Hippolytus’s long monologue that opens the play introduces many of its central themes and motifs, especially the motif of man’s relationship to nature. Hippolytus speaks with great affection of the natural world, painting a romantic image of hunting in the forests around Athens. But the nature that is so welcoming to Hippolytus is seen differently by the other characters of the play. To Phaedra, the natural world is forbidding and hostile; her very first words invoke the tyrannical sea that separates her from her old home of Crete and forces her to live unhappily in Athens.

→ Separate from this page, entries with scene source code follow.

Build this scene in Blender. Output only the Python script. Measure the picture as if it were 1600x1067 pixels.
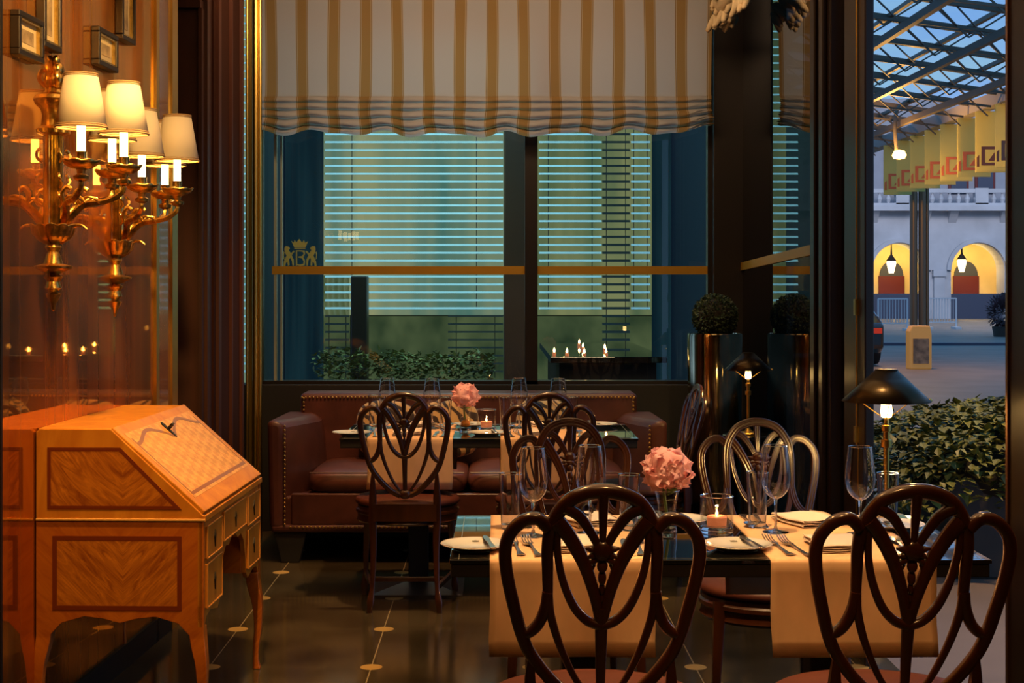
import bpy, math, random
from mathutils import Vector, Matrix, noise as mnoise
PI = math.pi
for o in list(bpy.data.objects): bpy.data.objects.remove(o)
SC = bpy.context.scene
COL = SC.collection

# ------------------------------------------------------------------ camera
F, CX, HY, EYE = 2275.0, 776.0, 451.0, 1.4
cam = bpy.data.cameras.new('camera'); camo = bpy.data.objects.new('camera', cam)
COL.objects.link(camo); SC.camera = camo
camo.location = (0, 0, EYE); camo.rotation_euler = (PI/2, 0, 0)
cam.sensor_width = 36; cam.lens = 36*F/1600
cam.shift_x = (800-CX)/1600; cam.shift_y = -(533.5-HY)/1600
cam.clip_start = .05; cam.clip_end = 600

# ------------------------------------------------------------------ colour management, sampling
SC.view_settings.view_transform = 'Standard'; SC.view_settings.look = 'None'
SC.view_settings.gamma = 1; SC.view_settings.use_curve_mapping = False
SC.view_settings.exposure = 0.0
cy = SC.cycles
cy.use_denoising = True
cy.max_bounces = 12; cy.transparent_max_bounces = 32; cy.transmission_bounces = 12; cy.glossy_bounces = 6; cy.diffuse_bounces = 4
cy.caustics_reflective = False; cy.caustics_refractive = False; cy.sample_clamp_indirect = 6; cy.sample_clamp_direct = 0

# ------------------------------------------------------------------ world: blue dusk sky
W = bpy.data.worlds.new('dusk'); SC.world = W; W.use_nodes = True
nt = W.node_tree; nt.nodes.clear()
wo = nt.nodes.new('ShaderNodeOutputWorld'); bg = nt.nodes.new('ShaderNodeBackground')
tc = nt.nodes.new('ShaderNodeTexCoord'); sp = nt.nodes.new('ShaderNodeSeparateXYZ')
rp = nt.nodes.new('ShaderNodeValToRGB'); nz = nt.nodes.new('ShaderNodeTexNoise'); mx = nt.nodes.new('ShaderNodeMixRGB')
nt.links.new(tc.outputs['Generated'], sp.inputs[0]); nt.links.new(sp.outputs['Z'], rp.inputs[0])
rp.color_ramp.elements[0].color = (.20, .30, .52, 1); rp.color_ramp.elements[0].position = 0
rp.color_ramp.elements[1].color = (.05, .19, .42, 1); rp.color_ramp.elements[1].position = .3
nz.inputs['Scale'].default_value = 9; nz.inputs['Detail'].default_value = 5
mp = nt.nodes.new('ShaderNodeMapping'); mp.inputs['Scale'].default_value = (1, 1, 4)
nt.links.new(tc.outputs['Generated'], mp.inputs[0]); nt.links.new(mp.outputs[0], nz.inputs['Vector'])
cr = nt.nodes.new('ShaderNodeValToRGB'); cr.color_ramp.elements[0].position = .5; cr.color_ramp.elements[1].position = .72
nt.links.new(nz.outputs['Fac'], cr.inputs[0]); nt.links.new(cr.outputs[0], mx.inputs[0])
nt.links.new(rp.outputs[0], mx.inputs[1]); mx.inputs[2].default_value = (.16, .30, .42, 1)
nt.links.new(mx.outputs[0], bg.inputs[0]); nt.links.new(bg.outputs[0], wo.inputs[0])
bg.inputs[1].default_value = 1.7

# ------------------------------------------------------------------ lights of the room, and added fills inside and out
WARM = (1.0, .56, .22)
def light(name, kind, loc, energy, color=WARM, size=.1, rot=None, target=None, spot=None, sizey=None, blend=.6):
    l = bpy.data.lights.new(name, kind); l.energy = energy; l.color = color
    if kind == 'AREA':
        l.size = size
        if sizey: l.shape = 'RECTANGLE'; l.size_y = sizey
    else: l.shadow_soft_size = size
    if kind == 'SPOT': l.spot_size = math.radians(spot or 50); l.spot_blend = blend
    o = bpy.data.objects.new(name, l); COL.objects.link(o); o.location = loc
    if target is not None:
        o.rotation_euler = (Vector(target)-Vector(loc)).to_track_quat('-Z', 'Y').to_euler()
    elif rot: o.rotation_euler = rot
    return o
light('downlight_bureau', 'SPOT', (-.75, 4.0, 3.15), 330, (1, .50, .14), .05, target=(-1.1, 4.95, .8), spot=34)
light('downlight_bureau_end', 'SPOT', (-.95, 2.4, 3.1), 95, (1, .46, .10), .06, target=(-1.02, 4.5, .55), spot=24)
light('downlight_table', 'SPOT', (.45, 3.5, 3.2), 260, (1, .62, .28), .05, target=(.5, 3.95, .7), spot=44)
light('downlight_runner', 'SPOT', (.5, 1.4, 2.9), 60, (1, .5, .16), .08, target=(.55, 3.6, .62), spot=30)
light('downlight_far_table', 'SPOT', (-.1, 5.9, 3.2), 230, (1, .56, .22), .05, target=(-.1, 6.7, .6), spot=46)
light('downlight_sofa', 'SPOT', (-.75, 6.9, 3.2), 130, (1, .45, .16), .05, target=(-.8, 7.9, .5), spot=44)
light('downlight_sofa_right', 'SPOT', (.6, 7.0, 3.2), 60, (1, .6, .22), .05, target=(.6, 7.95, .6), spot=36)
light('chair_fill_left', 'SPOT', (-.55, 3.3, 3.2), 90, (1, .50, .15), .09, target=(.1, 3.0, .9), spot=40)  # added spot, puts highlights on the foreground chair backs
light('chair_fill_right', 'SPOT', (1.2, 3.3, 3.2), 70, (1, .55, .2), .09, target=(.8, 2.95, .9), spot=40)  # added spot for highlights on the right foreground chair
light('ceiling_fill', 'AREA', (.1, 3.8, 2.95), 14, (1, .58, .24), 2.0, rot=(PI, 0, 0), sizey=4)  # added upward fill, warms the ceiling that glass and cutlery reflect
light('ceiling_wash', 'AREA', (0, 4.0, 3.25), 30, (1, .58, .26), 2.2, rot=(0, 0, 0), sizey=5)
light('sconce_wall_fill', 'SPOT', (-.55, 2.9, 2.95), 330, (1, .55, .17), .08, target=(-1.32, 4.75, 2.02), spot=30, blend=.9)  # added spot from the camera side, brightens sconce shades and wall
light('pot_fill', 'SPOT', (.9, 7.2, 3.2), 30, (1, .6, .22), .06, target=(1.2, 8, 1.0), spot=36)  # added spot to lift the pot and box ball out of the dark
light('blind_fill', 'AREA', (-.1, 6.9, 3.2), 26, (1, .66, .38), 2.2, target=(-.1, 8.3, 2.6), sizey=.3)  # added warm fill aimed at the roman blind
light('street_glow', 'AREA', (6.9, 25.2, 4.0), 60, (1, .5, .12), .5, rot=(0, 0, 0))
light('pavement_fill', 'SPOT', (3.2, 6.2, 3.4), 420, (1, .58, .26), .1, target=(2.4, 6.9, 0), spot=70)  # added unseen spot, warms the paving and the ivy
light('slat_fill', 'AREA', (-.2, 9.6, 4.2), 75, (.38, .9, .95), .6, target=(-.2, 12, 1.6), sizey=2.6)  # added teal light to colour the slats, no lamp known there
light('hedge_fill', 'AREA', (-.6, 9.3, 2.6), 9, (.75, .9, .35), .5, target=(-.6, 11, .8), sizey=2.0)  # added greenish fill for the hedge behind the window

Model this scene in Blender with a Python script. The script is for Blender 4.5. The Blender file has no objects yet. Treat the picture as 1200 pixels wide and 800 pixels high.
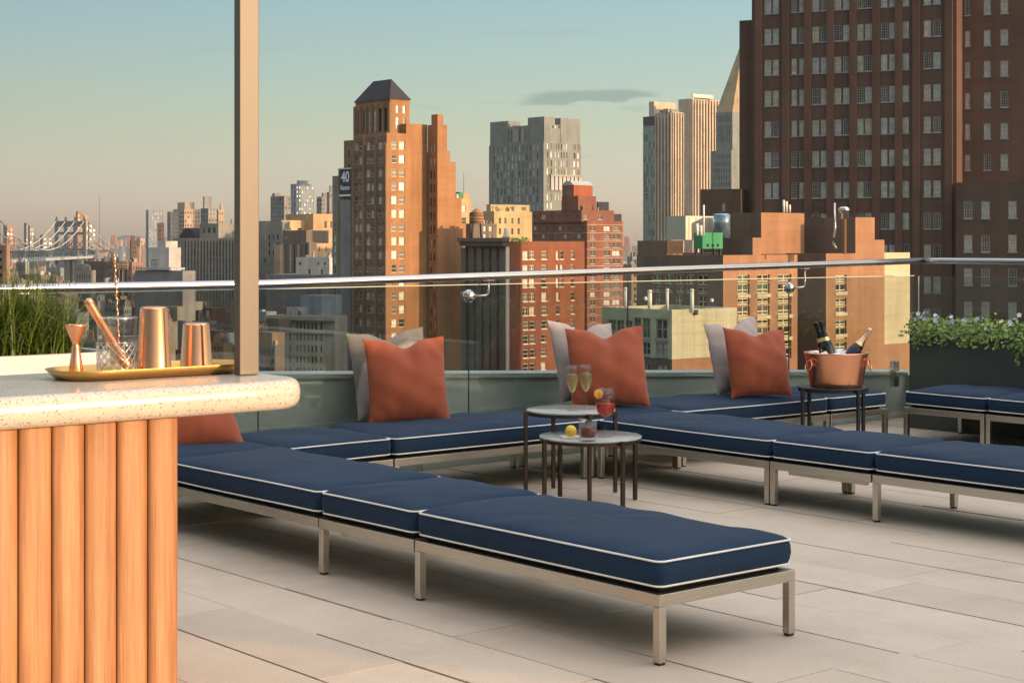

The complex characterization of Phaedra occupies much of the first act. Phaedra presents herself as a virtuous and conscientious woman—she is much preoccupied by her reputation—yet she also illustrates how passion can cause calamity. Through her, the play explores The Destructive Power of the Passions. She is very much at the mercy at her passions, viewing her lust for Hippolytus in terms of divine power, either as punishment from the gods or as a kind of hereditary guilt inherited from her mother, Pasiphae, who also indulged in a forbidden love when she slept with her husband’s bull. Phaedra seems dangerously convinced that she suffers what fate has assigned her—and this conviction prevents her from trying to control herself and overcome her passion with reason. As Phaedra says to the Nurse, “What can reason do? Passion, passion rules” (184). Through Phaedra, the play will also explore The Interplay of Heredity and Fate.

The Chorus depicts the power of love and the gods of love, Venus and Cupid, over the entire world. Love dominates humans and gods and even nature itself:

[…] nothing is safe,
And hatred is dead, when love gives commands;
Old resentments yield to the fires of love (353-55).

The Chorus turns love into a divine force, and gives the gods of love a kind of world empire. This empire of love to some extent evokes the Roman Empire in which Seneca was living. It also finds expression in other contemporary writers, especially Seneca’s approximate contemporary Ovid.